First published: 2018/05/24 (6 years ago) Abstract: Continual learning experiments used in current deep learning papers do not
faithfully assess fundamental challenges of learning continually, masking
weak-points of the suggested approaches instead. We study gaps in such existing
evaluations, proposing essential experimental evaluations that are more
representative of continual learning's challenges, and suggest a
re-prioritization of research efforts in the field. We show that current
approaches fail with our new evaluations and, to analyse these failures, we
propose a variational loss which unifies many existing solutions to continual
learning under a Bayesian framing, as either 'prior-focused' or
'likelihood-focused'. We show that while prior-focused approaches such as EWC
and VCL perform well on existing evaluations, they perform dramatically worse
when compared to likelihood-focused approaches on other simple tasks.
Through a likelihood-focused derivation of a variational inference (VI) loss, Variational Generative Experience Replay (VGER) presents the closest appropriate likelihood- focused alternative to Variational Continual Learning (VCL), the state-of the art prior-focused approach to continual learning.
In non continual learning, the aim is to learn parameters $\omega$ using labelled training data $\mathcal{D}$ to infer $p(y|\omega, x)$. In the continual learning context, instead, the data is not independently and identically distributed (i.i.d.), but may be split into separate tasks $\mathcal{D}_t = (X_t, Y_t)$ whose examples $x_t^{n_t}$ and $y_t^{n_t}$ are assumed to be i.i.d.
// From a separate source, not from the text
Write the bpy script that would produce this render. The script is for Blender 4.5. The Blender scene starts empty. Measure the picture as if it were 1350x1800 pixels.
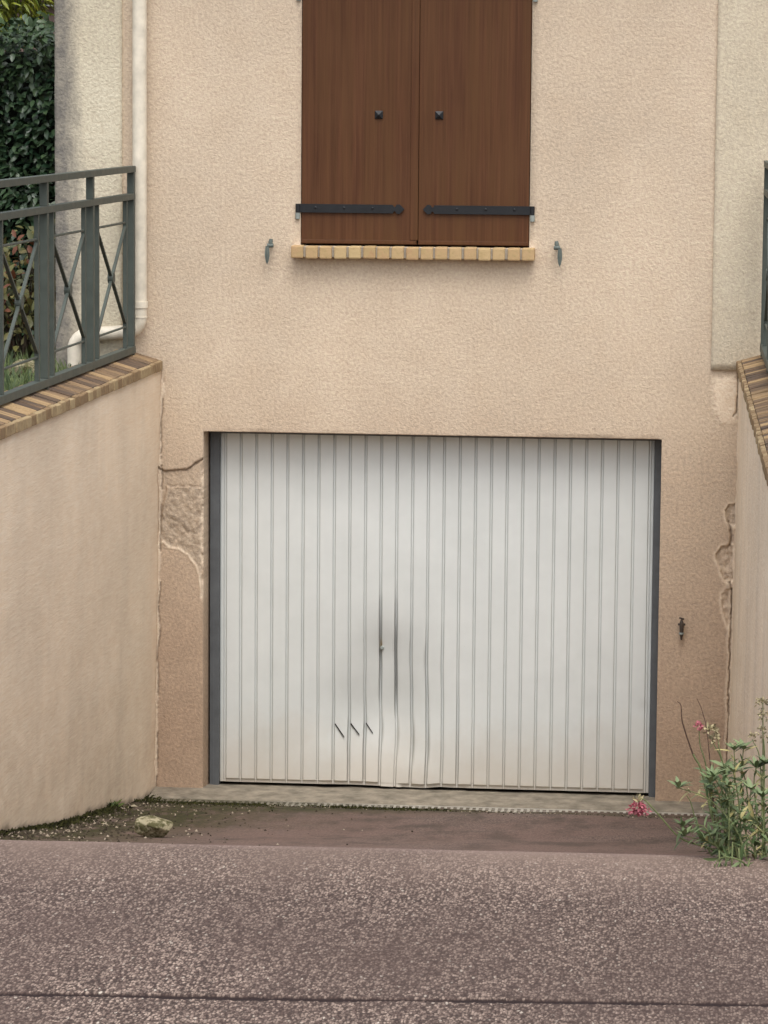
import bpy, bmesh, math, random
import numpy as np
from mathutils import Matrix, Vector

scene = bpy.context.scene
COL = scene.collection
random.seed(7)
RNG = np.random.default_rng(7)

# ------------------------------------------------------------------ camera, world, sun
cam_data = bpy.data.cameras.new('camera')
cam_data.sensor_fit = 'VERTICAL'
cam_data.sensor_height = 36.0
cam_data.lens = 5993.54 / 1800 * 36
cam_data.clip_start = 0.1
cam_data.clip_end = 600
cam = bpy.data.objects.new('camera', cam_data)
COL.objects.link(cam)
cr = (0.99531072, 0.09638127, 0.00819832)
cu = (-0.01992668, 0.12136346, 0.9924081)
cw = (-0.09465458, 0.98791779, -0.12271491)
CAMP = (2.7576, -18.3796, 3.8383)
cam.matrix_world = Matrix(((cr[0], cu[0], -cw[0], CAMP[0]), (cr[1], cu[1], -cw[1], CAMP[1]),
                           (cr[2], cu[2], -cw[2], CAMP[2]), (0, 0, 0, 1)))
scene.camera = cam

SUN_EL, SUN_AZ = 64.0, 166.0          # degrees; azimuth clockwise from +y: behind the photographer
world = bpy.data.worlds.new('World')
scene.world = world
world.use_nodes = True
wn = world.node_tree
wn.nodes.clear()
sky = wn.nodes.new('ShaderNodeTexSky')
sky.sky_type = 'NISHITA'
sky.sun_disc = False
sky.sun_elevation = math.radians(SUN_EL)
sky.sun_rotation = math.radians(SUN_AZ)
sky.dust_density = 4.0
sky.air_density = 1.0
hsv = wn.nodes.new('ShaderNodeHueSaturation')
hsv.inputs['Saturation'].default_value = 0.30   # a grey overcast sky
bg = wn.nodes.new('ShaderNodeBackground')
bg.inputs['Strength'].default_value = 0.15
wo = wn.nodes.new('ShaderNodeOutputWorld')
wn.links.new(sky.outputs[0], hsv.inputs['Color'])
wn.links.new(hsv.outputs[0], bg.inputs['Color'])
wn.links.new(bg.outputs[0], wo.inputs['Surface'])

sl = bpy.data.lights.new('sun', 'SUN')
sl.energy = 0.65
sl.angle = math.radians(40)
sl.color = (1.0, 0.97, 0.92)
sun = bpy.data.objects.new('sun', sl)
COL.objects.link(sun)
az, el = math.radians(SUN_AZ), math.radians(SUN_EL)
to_sun = Vector((math.sin(az) * math.cos(el), math.cos(az) * math.cos(el), math.sin(el)))
sun.rotation_euler = (-to_sun).to_track_quat('-Z', 'Y').to_euler()
sun.location = to_sun * 40

vs = scene.view_settings
vs.view_transform = 'Standard'
vs.look = 'None'
vs.exposure = 0.84
vs.gamma = 1.0
vs.use_curve_mapping = False

# ------------------------------------------------------------------ helpers
def tag(o, label=None, cat=None, group=None, kind=None):
    if label: o['label'] = label
    if cat: o['category'] = cat
    if group: o['group'] = group
    if kind: o['kind'] = kind
    return o

def empty(name, loc, label, cat, group=None):
    o = bpy.data.objects.new(name, None)
    o.empty_display_size = 0.1
    o.location = loc
    COL.objects.link(o)
    return tag(o, label, cat, group)

def link(name, me, mat, parent=None, smooth=False):
    o = bpy.data.objects.new(name, me)
    COL.objects.link(o)
    if mat: me.materials.append(mat)
    if smooth:
        me.polygons.foreach_set('use_smooth', np.ones(len(me.polygons), bool))
    if parent is not None:
        o.parent = parent
        p = parent
        off = Vector((0, 0, 0))
        while p is not None:
            off += p.location
            p = p.parent
        o.location = -off      # meshes are written in world coordinates
    return o

class MB:
    def __init__(s):
        s.v, s.f, s.t = [], [], []
        s.tone = 0.5
    def add(s, vs_, fs):
        n = len(s.v)
        s.v.extend([tuple(p) for p in vs_])
        s.t.extend([s.tone] * len(vs_))
        s.f.extend([tuple(i + n for i in f) for f in fs])
    def box(s, x0, x1, y0, y1, z0, z1, b=0.0):
        if b <= 0:
            s.add([(x, y, z) for z in (z0, z1) for y in (y0, y1) for x in (x0, x1)],
                  [(0, 2, 3, 1), (4, 5, 7, 6), (0, 1, 5, 4), (2, 6, 7, 3), (0, 4, 6, 2), (1, 3, 7, 5)])
            return
        bm = bmesh.new()
        vv = [bm.verts.new((x, y, z)) for z in (z0, z1) for y in (y0, y1) for x in (x0, x1)]
        for f in [(0, 2, 3, 1), (4, 5, 7, 6), (0, 1, 5, 4), (2, 6, 7, 3), (0, 4, 6, 2), (1, 3, 7, 5)]:
            bm.faces.new([vv[i] for i in f])
        bmesh.ops.bevel(bm, geom=bm.edges[:], offset=b, segments=2, profile=0.6, affect='EDGES')
        bm.verts.index_update()
        s.add([v.co[:] for v in bm.verts], [[v.index for v in f.verts] for f in bm.faces])
        bm.free()
    def bar(s, a, b, w, h, up=(0, 0, 1)):
        a, b = Vector(a), Vector(b)
        d = (b - a).normalized()
        u = Vector(up)
        sd = d.cross(u)
        if sd.length < 1e-4: sd = d.cross(Vector((1, 0, 0)))
        sd.normalize()
        u = sd.cross(d).normalized()
        vs_ = []
        for p in (a, b):
            for i, j in ((-1, -1), (1, -1), (1, 1), (-1, 1)):
                vs_.append(p + sd * (i * w / 2) + u * (j * h / 2))
        s.add(vs_, [(0, 1, 5, 4), (1, 2, 6, 5), (2, 3, 7, 6), (3, 0, 4, 7), (3, 2, 1, 0), (4, 5, 6, 7)])
    def tube(s, pts, rad, n=12, caps=True):
        pts = [Vector(p) for p in pts]
        rads = rad if isinstance(rad, (list, tuple)) else [rad] * len(pts)
        vs_ = []
        prev = None
        for i, p in enumerate(pts):
            d = (pts[min(i + 1, len(pts) - 1)] - pts[max(i - 1, 0)]).normalized()
            if prev is None:
                ref = Vector((0, 0, 1)) if abs(d.z) < 0.9 else Vector((1, 0, 0))
                prev = d.cross(ref).normalized()
            prev = (prev - d * prev.dot(d)).normalized()
            b = d.cross(prev)
            for k in range(n):
                a = 2 * math.pi * k / n
                vs_.append(p + (prev * math.cos(a) + b * math.sin(a)) * rads[i])
        fs = []
        for i in range(len(pts) - 1):
            for k in range(n):
                fs.append((i * n + k, i * n + (k + 1) % n, (i + 1) * n + (k + 1) % n, (i + 1) * n + k))
        s.add(vs_, fs)
        if caps:
            s.add(vs_[:n], [tuple(reversed(range(n)))])
            s.add(vs_[-n:], [tuple(range(n))])
    def prism(s, poly, y0, y1):     # poly in x, z; extruded along y
        n = len(poly)
        vs_ = [(x, y0, z) for x, z in poly] + [(x, y1, z) for x, z in poly]
        fs = [tuple(range(n)), tuple(reversed(range(n, 2 * n)))]
        for i in range(n):
            j = (i + 1) % n
            fs.append((i, i + n, j + n, j))
        s.add(vs_, fs)
    def build(s, name, mat, parent=None, smooth=False, fix=True):
        me = bpy.data.meshes.new(name)
        me.from_pydata(s.v, [], s.f)
        a = me.attributes.new('tone', 'FLOAT', 'POINT')
        a.data.foreach_set('value', np.array(s.t, np.float32))
        if fix:
            bm = bmesh.new()
            bm.from_mesh(me)
            bmesh.ops.recalc_face_normals(bm, faces=bm.faces[:])
            bm.to_mesh(me)
            bm.free()
        return link(name, me, mat, parent, smooth)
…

In \cite{Farquhar18}, as the loss at time $t$ cannot be estimated for previously discarded datasets, to approximate the distribution of past datasets $p_t(x,y)$, VGER (Variational Generative Experience Replay) trains a GAN $q_t(x, y)$ to produce ($\hat{x}, \hat{y}$) pairs for each class in each dataset as it arrives (generator is kept while data is discarded after each dataset is used). The variational free energy $\mathcal{F}_T$ is used to train on dataset $\mathcal{D}_T$ augmented with samples generated by the GAN. In this way the prior is set as the posterior approximation from the previous task.